Stated task:
In the data below, locate each line with the word "picture" and list it.

** Start Data provided **

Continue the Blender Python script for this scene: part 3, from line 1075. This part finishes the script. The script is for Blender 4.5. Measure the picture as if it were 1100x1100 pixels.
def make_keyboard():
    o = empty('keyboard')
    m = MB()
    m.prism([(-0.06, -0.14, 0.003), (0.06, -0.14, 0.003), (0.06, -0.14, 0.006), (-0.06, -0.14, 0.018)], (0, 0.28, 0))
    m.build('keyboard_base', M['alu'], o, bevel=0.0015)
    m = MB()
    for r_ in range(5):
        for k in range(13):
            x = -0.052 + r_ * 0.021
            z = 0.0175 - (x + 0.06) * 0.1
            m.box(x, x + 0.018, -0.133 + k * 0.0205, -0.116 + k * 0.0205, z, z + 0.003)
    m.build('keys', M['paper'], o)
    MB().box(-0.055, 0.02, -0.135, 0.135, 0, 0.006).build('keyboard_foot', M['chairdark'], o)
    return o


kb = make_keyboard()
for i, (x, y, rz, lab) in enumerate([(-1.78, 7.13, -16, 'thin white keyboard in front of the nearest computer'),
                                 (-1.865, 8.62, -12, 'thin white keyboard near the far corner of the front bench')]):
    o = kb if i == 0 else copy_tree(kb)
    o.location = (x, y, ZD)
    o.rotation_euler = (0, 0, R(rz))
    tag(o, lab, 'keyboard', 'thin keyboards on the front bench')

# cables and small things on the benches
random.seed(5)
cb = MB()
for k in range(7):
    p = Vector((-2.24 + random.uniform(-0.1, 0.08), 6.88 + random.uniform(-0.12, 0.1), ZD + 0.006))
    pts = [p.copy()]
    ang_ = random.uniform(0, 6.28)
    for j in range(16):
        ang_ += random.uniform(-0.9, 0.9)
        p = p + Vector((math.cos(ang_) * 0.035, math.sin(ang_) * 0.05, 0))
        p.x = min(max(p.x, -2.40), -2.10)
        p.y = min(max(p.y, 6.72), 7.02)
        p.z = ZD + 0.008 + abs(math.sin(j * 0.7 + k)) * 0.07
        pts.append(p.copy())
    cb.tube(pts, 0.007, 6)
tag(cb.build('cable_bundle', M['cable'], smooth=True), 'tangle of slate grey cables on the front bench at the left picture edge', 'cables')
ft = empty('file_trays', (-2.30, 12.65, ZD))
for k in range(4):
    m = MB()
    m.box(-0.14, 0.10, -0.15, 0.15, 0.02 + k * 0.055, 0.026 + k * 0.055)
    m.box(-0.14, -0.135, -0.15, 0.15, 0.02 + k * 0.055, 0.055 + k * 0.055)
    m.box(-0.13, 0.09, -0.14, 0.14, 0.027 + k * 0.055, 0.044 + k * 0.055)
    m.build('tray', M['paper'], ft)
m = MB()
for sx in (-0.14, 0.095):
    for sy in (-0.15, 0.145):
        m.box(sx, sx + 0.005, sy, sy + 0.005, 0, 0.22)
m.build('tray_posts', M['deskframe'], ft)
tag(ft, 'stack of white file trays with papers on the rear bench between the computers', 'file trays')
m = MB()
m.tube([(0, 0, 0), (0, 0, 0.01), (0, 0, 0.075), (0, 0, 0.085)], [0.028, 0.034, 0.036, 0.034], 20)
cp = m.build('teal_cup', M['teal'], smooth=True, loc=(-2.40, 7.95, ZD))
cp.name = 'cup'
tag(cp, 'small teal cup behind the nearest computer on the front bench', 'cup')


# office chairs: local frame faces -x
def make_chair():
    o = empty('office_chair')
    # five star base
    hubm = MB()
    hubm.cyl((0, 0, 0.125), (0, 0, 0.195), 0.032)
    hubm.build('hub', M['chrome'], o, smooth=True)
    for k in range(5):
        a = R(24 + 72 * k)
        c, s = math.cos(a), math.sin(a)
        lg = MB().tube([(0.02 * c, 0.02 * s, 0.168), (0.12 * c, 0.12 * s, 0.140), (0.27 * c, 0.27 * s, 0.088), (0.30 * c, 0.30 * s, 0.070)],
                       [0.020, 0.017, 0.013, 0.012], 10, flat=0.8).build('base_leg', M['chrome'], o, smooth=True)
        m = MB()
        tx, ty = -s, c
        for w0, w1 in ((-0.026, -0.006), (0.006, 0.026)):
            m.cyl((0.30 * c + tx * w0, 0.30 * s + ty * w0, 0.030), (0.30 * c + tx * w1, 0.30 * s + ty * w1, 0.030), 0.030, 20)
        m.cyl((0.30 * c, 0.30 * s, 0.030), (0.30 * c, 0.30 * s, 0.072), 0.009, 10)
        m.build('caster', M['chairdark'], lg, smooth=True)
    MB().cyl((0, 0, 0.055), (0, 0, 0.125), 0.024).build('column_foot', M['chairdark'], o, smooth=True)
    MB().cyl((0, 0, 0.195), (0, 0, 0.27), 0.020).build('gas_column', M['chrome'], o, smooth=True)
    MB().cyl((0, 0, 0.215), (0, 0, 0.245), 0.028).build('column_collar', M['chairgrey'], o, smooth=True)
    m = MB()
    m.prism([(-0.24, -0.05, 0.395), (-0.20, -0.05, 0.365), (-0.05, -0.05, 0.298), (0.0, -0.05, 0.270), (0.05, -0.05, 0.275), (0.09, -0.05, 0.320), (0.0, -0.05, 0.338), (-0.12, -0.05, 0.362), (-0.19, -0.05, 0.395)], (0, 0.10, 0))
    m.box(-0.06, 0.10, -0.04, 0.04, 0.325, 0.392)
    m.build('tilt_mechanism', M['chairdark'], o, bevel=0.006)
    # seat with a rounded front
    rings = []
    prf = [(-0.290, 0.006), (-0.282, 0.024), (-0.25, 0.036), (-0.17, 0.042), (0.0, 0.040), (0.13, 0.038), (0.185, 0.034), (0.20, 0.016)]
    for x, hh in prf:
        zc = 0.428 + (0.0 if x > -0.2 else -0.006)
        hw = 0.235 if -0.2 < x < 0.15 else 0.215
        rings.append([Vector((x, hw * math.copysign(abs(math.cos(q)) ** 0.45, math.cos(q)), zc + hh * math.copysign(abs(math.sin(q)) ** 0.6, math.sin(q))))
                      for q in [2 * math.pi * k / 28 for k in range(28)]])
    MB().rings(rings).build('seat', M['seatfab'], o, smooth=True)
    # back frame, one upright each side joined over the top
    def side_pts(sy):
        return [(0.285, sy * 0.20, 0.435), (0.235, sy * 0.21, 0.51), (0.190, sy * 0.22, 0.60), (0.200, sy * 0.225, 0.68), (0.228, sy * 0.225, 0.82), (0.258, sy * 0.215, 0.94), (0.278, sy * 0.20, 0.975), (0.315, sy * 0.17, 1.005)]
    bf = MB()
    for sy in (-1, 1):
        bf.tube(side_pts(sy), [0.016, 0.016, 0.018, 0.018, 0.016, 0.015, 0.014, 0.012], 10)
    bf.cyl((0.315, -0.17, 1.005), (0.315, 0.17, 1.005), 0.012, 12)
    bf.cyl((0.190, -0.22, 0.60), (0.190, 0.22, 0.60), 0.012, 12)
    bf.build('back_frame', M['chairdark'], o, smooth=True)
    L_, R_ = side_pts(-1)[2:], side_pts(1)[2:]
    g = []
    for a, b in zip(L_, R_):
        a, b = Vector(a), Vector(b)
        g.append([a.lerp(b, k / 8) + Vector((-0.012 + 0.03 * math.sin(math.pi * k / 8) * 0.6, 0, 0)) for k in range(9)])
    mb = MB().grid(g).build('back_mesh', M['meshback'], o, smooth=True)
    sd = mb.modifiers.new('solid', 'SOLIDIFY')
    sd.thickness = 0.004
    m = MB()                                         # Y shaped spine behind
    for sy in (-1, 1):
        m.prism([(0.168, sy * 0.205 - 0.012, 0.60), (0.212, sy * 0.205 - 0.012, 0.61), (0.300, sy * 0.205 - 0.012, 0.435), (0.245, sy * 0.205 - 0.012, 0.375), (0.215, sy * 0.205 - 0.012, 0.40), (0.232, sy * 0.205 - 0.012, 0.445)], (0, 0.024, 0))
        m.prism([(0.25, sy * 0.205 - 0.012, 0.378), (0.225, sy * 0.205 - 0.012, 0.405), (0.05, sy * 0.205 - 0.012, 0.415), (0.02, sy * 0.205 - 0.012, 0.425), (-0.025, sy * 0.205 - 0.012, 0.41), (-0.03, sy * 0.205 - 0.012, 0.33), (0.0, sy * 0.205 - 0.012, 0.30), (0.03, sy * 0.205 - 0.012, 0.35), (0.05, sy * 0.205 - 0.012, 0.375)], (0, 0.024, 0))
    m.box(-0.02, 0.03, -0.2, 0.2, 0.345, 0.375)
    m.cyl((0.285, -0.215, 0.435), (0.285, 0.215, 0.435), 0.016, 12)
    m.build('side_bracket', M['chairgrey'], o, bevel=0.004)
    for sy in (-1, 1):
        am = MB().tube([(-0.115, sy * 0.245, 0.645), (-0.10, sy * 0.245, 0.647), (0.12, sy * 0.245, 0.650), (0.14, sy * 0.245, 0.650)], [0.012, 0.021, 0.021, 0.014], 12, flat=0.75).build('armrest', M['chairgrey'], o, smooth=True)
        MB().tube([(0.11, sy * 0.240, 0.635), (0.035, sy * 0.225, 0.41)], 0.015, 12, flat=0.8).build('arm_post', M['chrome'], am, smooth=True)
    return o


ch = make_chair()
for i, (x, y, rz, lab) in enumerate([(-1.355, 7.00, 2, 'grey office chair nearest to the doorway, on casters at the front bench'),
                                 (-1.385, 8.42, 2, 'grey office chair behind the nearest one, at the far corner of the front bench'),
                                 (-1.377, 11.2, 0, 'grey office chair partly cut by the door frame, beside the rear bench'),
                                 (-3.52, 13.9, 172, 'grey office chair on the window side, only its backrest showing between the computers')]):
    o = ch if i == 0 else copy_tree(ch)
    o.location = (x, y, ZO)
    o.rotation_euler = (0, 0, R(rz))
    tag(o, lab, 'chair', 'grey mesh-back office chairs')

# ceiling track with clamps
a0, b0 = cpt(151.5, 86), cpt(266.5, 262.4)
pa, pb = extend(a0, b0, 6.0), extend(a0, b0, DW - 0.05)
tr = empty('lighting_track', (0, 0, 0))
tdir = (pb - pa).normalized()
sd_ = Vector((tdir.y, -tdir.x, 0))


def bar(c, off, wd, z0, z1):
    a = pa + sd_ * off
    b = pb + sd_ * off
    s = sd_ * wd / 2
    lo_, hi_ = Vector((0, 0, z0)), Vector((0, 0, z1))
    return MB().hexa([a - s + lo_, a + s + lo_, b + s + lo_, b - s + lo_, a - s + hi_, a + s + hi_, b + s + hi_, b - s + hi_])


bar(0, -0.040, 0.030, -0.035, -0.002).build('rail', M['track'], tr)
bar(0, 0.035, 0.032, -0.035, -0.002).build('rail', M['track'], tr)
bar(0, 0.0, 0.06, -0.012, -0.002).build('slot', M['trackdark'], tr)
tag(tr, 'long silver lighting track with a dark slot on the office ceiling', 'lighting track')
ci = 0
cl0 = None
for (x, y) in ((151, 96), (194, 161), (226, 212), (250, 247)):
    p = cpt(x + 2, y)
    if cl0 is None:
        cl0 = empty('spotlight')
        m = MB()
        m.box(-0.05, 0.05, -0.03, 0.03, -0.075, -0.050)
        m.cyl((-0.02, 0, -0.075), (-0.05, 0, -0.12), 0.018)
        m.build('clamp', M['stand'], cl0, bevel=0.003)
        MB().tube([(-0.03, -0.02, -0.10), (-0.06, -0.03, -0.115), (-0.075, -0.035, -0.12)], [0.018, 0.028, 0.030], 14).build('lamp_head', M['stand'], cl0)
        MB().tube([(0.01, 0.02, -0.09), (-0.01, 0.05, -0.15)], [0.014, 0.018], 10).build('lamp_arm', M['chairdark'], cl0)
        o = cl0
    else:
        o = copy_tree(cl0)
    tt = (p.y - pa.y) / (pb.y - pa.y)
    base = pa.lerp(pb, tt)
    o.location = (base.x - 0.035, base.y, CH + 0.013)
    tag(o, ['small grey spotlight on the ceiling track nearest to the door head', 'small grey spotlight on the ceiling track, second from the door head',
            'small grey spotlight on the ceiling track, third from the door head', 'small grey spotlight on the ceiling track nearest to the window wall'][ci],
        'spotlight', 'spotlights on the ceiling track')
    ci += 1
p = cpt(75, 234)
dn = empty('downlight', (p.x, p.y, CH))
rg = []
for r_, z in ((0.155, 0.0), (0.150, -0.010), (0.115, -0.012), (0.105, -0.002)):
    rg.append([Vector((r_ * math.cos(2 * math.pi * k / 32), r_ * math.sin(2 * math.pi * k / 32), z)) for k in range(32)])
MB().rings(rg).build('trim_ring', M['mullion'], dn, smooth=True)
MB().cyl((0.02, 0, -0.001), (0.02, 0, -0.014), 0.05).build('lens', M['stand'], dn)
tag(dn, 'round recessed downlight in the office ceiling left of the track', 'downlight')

** End Data provided **

Answer to the problem:
Continue the Blender Python script for this scene: part 3, from line 1075. This part finishes the script. The script is for Blender 4.5. Measure the picture as if it were 1100x1100 pixels.
tag(cb.build('cable_bundle', M['cable'], smooth=True), 'tangle of slate grey cables on the front bench at the left picture edge', 'cables')